Raw data:
^^^^^^^^^^^^^^^^

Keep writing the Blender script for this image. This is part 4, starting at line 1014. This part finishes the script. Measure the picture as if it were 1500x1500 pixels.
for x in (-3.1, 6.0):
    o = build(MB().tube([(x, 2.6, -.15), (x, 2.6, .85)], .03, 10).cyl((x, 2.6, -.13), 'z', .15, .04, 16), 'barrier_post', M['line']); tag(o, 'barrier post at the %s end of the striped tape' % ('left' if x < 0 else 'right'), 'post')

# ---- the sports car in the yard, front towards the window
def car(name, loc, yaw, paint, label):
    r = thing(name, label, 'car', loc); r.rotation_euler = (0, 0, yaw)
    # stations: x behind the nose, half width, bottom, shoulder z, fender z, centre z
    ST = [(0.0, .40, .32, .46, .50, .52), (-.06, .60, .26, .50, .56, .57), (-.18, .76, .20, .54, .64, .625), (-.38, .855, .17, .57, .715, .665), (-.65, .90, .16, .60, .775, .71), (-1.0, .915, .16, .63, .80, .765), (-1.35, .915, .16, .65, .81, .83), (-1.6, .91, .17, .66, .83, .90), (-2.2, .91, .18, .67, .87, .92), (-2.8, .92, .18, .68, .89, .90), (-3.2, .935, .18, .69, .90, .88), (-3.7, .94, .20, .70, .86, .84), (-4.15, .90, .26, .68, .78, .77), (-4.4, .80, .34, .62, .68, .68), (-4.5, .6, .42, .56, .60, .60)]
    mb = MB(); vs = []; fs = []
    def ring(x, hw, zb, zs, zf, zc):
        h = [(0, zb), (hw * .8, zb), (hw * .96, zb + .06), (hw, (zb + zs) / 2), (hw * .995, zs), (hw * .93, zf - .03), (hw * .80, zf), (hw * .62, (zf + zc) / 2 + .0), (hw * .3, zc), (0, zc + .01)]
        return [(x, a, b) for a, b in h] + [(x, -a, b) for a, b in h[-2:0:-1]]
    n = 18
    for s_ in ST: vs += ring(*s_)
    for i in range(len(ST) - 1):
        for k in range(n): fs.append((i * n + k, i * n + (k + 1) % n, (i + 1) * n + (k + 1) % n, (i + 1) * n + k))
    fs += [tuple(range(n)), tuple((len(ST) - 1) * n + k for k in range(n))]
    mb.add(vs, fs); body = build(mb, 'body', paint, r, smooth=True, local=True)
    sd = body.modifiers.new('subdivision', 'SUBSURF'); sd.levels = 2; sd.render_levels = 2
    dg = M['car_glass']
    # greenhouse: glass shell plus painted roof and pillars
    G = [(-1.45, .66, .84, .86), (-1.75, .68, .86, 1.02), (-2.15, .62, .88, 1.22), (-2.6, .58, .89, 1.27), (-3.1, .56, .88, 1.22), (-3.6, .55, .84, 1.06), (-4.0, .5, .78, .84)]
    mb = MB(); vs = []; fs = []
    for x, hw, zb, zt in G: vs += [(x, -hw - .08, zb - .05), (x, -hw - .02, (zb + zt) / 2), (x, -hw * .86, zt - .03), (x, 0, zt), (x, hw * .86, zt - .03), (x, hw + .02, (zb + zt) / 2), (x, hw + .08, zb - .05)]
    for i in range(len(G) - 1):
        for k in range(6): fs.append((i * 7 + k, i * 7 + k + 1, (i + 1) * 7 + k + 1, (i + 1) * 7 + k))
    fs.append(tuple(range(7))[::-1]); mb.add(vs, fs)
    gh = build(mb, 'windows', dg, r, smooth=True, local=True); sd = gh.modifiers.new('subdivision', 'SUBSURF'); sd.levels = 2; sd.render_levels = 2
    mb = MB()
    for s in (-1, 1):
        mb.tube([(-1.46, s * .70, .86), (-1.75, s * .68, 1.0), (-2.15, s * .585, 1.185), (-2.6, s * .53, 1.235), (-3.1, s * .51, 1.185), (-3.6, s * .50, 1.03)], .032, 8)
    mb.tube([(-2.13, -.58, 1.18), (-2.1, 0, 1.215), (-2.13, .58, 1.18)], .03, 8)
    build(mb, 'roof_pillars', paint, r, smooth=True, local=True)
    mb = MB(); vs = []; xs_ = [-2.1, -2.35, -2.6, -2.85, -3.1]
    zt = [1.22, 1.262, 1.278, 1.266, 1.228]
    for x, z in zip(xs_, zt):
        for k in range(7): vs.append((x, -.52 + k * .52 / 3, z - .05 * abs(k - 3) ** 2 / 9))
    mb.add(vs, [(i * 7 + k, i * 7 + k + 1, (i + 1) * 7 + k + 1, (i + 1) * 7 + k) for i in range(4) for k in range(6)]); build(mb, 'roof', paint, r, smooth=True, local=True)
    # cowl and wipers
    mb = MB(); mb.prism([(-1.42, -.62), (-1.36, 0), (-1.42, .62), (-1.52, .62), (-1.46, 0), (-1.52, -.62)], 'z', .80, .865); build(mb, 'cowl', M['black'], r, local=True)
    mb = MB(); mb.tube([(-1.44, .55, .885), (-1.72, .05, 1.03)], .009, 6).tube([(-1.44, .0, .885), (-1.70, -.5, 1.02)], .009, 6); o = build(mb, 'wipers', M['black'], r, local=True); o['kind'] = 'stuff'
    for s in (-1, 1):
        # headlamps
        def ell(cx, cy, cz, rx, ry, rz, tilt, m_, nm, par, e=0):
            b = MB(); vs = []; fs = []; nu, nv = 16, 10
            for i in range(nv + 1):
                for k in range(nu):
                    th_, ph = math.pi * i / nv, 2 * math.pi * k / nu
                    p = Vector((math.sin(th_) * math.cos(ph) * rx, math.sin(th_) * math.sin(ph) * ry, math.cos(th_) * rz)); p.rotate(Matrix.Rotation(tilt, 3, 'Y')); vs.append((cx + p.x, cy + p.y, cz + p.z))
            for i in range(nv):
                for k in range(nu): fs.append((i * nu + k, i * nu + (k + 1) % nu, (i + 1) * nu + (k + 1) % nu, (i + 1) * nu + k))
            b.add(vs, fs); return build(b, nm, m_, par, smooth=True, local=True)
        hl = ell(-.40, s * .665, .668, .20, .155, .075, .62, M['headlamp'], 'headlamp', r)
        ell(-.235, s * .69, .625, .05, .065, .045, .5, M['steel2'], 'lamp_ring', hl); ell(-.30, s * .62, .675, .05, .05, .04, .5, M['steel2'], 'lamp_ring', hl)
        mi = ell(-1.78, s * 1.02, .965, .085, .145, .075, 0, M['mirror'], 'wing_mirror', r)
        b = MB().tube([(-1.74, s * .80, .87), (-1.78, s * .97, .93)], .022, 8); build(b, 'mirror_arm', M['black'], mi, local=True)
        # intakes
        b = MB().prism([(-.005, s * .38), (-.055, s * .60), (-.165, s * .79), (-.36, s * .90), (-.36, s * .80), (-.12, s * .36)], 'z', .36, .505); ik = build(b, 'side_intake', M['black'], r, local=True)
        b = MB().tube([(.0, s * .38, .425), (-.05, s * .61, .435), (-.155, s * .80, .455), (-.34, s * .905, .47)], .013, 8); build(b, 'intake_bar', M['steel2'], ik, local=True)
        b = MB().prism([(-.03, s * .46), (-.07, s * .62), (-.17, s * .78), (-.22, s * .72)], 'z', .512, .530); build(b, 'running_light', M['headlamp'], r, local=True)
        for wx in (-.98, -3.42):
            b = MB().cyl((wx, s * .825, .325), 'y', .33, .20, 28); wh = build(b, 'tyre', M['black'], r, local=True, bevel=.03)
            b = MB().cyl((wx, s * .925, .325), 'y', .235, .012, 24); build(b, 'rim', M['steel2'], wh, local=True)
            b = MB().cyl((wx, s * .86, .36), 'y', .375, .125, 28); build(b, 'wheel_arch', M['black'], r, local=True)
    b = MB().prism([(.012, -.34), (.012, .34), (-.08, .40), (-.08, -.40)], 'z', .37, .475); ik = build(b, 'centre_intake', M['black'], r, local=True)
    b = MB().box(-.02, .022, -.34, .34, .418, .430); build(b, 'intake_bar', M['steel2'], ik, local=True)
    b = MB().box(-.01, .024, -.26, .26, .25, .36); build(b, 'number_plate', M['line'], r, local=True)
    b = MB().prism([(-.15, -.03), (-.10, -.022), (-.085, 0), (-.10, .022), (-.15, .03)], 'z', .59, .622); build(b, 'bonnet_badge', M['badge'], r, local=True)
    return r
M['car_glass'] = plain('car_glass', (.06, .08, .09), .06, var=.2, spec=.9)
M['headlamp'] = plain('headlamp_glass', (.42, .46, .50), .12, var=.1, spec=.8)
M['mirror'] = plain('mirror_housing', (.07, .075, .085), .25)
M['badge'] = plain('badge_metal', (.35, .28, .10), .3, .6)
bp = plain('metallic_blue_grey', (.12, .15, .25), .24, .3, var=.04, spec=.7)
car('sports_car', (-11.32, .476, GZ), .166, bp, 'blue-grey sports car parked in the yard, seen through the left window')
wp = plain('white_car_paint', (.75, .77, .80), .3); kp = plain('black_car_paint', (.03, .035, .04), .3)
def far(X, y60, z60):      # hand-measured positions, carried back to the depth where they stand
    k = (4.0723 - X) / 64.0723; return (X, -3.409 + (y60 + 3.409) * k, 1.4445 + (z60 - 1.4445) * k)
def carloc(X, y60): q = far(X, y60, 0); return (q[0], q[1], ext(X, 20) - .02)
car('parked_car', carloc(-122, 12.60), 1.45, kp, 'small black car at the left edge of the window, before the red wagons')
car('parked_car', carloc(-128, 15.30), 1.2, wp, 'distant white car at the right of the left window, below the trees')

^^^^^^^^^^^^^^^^

Please print exactly what appears from the first line of the data through the line with "else 'right'), 'post')", including both of those lines and nothing past them.

Keep writing the Blender script for this image. This is part 4, starting at line 1014. This part finishes the script. Measure the picture as if it were 1500x1500 pixels.
for x in (-3.1, 6.0):
    o = build(MB().tube([(x, 2.6, -.15), (x, 2.6, .85)], .03, 10).cyl((x, 2.6, -.13), 'z', .15, .04, 16), 'barrier_post', M['line']); tag(o, 'barrier post at the %s end of the striped tape' % ('left' if x < 0 else 'right'), 'post')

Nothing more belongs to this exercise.